■ Goal: Write out, word for word, the first line of the data below and every line after it through the one containing "random.seed(7)".

■ Given material:
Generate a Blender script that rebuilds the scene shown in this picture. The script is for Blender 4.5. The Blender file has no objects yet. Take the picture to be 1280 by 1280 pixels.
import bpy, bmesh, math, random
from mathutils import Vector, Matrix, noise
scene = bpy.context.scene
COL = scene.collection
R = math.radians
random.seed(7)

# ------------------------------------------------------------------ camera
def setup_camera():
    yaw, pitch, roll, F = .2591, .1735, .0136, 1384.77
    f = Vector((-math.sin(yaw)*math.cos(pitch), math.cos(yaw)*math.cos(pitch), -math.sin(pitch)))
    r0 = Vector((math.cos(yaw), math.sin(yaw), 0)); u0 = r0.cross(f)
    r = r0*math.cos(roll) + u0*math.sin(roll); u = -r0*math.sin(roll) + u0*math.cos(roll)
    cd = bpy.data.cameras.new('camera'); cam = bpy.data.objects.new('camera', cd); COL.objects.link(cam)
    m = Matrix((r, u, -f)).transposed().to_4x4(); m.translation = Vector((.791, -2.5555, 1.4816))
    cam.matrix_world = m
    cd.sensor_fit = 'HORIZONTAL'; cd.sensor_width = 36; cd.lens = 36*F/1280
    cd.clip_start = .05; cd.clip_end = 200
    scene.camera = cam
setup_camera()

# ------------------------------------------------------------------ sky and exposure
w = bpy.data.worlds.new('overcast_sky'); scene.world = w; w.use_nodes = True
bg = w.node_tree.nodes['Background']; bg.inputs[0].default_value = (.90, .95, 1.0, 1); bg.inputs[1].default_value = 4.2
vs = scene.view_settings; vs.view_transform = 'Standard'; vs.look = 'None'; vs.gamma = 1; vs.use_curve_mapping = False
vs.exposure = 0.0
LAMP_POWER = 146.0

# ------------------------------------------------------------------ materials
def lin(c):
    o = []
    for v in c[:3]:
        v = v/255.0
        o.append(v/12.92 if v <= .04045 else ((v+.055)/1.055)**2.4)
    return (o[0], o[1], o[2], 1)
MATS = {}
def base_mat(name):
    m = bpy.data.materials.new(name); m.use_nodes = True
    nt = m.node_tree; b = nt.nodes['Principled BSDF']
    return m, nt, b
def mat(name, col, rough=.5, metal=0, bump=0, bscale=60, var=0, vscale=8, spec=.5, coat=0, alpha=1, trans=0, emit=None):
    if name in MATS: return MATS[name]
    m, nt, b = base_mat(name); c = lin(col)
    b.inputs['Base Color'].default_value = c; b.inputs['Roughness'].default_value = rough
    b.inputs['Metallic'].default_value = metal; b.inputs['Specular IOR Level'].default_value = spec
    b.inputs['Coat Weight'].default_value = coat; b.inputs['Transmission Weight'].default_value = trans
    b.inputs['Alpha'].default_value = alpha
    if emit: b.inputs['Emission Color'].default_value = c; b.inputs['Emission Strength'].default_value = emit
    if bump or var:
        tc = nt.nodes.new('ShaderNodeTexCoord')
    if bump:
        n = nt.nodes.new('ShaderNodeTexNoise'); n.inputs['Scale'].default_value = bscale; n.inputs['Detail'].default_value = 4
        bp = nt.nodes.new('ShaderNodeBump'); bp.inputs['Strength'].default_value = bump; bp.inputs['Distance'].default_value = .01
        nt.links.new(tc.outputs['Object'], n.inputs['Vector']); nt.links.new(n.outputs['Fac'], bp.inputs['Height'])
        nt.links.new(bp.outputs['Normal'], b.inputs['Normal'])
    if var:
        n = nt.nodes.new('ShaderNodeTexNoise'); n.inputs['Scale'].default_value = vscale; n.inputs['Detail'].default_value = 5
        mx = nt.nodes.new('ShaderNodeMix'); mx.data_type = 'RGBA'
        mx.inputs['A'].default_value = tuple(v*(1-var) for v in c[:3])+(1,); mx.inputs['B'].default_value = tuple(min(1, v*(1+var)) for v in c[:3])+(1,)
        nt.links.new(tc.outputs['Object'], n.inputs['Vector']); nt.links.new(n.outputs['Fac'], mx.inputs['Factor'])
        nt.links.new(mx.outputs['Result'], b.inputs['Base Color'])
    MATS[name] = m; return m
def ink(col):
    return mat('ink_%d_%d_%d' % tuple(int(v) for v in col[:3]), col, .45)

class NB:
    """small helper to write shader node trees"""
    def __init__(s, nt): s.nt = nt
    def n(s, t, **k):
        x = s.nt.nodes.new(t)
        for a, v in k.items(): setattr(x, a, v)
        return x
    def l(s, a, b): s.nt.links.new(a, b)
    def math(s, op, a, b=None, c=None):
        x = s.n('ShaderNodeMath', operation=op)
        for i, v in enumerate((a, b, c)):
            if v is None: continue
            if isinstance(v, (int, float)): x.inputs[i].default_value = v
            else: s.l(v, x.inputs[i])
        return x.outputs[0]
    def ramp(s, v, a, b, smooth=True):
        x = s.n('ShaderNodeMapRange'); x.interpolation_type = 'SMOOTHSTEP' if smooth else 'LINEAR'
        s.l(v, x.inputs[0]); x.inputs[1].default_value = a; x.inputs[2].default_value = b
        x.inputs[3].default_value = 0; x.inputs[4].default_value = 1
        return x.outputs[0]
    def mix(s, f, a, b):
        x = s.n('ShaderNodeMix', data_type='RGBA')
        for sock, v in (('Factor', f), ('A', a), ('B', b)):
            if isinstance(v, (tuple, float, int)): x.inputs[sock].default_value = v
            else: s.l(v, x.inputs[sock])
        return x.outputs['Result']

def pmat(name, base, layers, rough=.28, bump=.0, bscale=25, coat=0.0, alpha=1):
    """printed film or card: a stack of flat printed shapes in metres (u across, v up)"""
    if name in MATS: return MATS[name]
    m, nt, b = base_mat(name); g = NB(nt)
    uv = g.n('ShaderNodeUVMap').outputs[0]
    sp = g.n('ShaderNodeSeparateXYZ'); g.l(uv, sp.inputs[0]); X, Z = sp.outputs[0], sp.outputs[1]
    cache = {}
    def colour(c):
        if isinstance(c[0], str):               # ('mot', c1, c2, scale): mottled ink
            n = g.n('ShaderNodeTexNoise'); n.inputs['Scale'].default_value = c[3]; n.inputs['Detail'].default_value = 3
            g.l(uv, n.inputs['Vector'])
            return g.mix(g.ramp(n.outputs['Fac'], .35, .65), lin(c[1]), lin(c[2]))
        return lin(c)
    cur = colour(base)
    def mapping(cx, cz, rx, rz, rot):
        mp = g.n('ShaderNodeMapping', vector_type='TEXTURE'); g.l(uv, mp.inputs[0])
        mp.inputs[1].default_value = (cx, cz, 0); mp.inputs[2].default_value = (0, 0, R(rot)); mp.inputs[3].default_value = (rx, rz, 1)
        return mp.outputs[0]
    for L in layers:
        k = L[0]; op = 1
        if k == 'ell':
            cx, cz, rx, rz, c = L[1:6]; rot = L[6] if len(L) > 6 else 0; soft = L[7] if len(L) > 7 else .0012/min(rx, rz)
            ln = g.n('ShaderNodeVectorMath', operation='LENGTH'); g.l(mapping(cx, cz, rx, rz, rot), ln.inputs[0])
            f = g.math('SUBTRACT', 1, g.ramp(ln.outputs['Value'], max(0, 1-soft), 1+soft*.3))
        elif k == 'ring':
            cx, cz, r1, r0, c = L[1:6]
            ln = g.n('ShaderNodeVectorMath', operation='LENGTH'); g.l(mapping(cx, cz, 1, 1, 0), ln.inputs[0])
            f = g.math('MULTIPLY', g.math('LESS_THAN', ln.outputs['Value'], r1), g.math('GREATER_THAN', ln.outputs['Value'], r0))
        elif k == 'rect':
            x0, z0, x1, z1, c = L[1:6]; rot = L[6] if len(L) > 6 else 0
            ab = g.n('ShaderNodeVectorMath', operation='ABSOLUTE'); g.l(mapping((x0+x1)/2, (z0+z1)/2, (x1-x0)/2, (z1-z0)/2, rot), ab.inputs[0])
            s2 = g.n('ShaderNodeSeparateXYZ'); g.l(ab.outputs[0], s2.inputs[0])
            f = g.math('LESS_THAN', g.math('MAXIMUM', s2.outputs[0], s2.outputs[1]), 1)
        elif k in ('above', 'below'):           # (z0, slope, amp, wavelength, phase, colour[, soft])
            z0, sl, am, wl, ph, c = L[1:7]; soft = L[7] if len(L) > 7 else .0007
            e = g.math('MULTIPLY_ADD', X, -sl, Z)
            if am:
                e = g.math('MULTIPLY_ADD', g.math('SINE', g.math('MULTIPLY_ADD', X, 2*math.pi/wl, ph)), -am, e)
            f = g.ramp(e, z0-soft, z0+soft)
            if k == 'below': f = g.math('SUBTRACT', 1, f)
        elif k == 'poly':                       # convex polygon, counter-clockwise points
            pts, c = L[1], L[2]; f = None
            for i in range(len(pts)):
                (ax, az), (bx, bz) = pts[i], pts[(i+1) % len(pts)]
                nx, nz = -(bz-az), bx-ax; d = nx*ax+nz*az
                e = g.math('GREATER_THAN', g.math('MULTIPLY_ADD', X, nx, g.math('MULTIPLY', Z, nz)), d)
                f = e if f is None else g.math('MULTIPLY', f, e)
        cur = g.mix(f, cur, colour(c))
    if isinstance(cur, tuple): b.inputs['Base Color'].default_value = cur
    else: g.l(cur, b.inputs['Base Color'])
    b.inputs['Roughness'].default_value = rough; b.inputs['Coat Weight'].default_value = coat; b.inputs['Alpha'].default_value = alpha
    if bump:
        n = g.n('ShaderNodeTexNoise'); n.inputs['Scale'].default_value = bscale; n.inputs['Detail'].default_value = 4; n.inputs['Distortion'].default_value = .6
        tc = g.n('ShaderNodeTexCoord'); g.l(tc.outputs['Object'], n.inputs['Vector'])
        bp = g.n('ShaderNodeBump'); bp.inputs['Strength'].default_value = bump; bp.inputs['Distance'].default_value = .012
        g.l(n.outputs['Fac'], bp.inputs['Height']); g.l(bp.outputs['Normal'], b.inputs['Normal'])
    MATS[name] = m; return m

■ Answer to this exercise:
Generate a Blender script that rebuilds the scene shown in this picture. The script is for Blender 4.5. The Blender file has no objects yet. Take the picture to be 1280 by 1280 pixels.
import bpy, bmesh, math, random
from mathutils import Vector, Matrix, noise
scene = bpy.context.scene
COL = scene.collection
R = math.radians
random.seed(7)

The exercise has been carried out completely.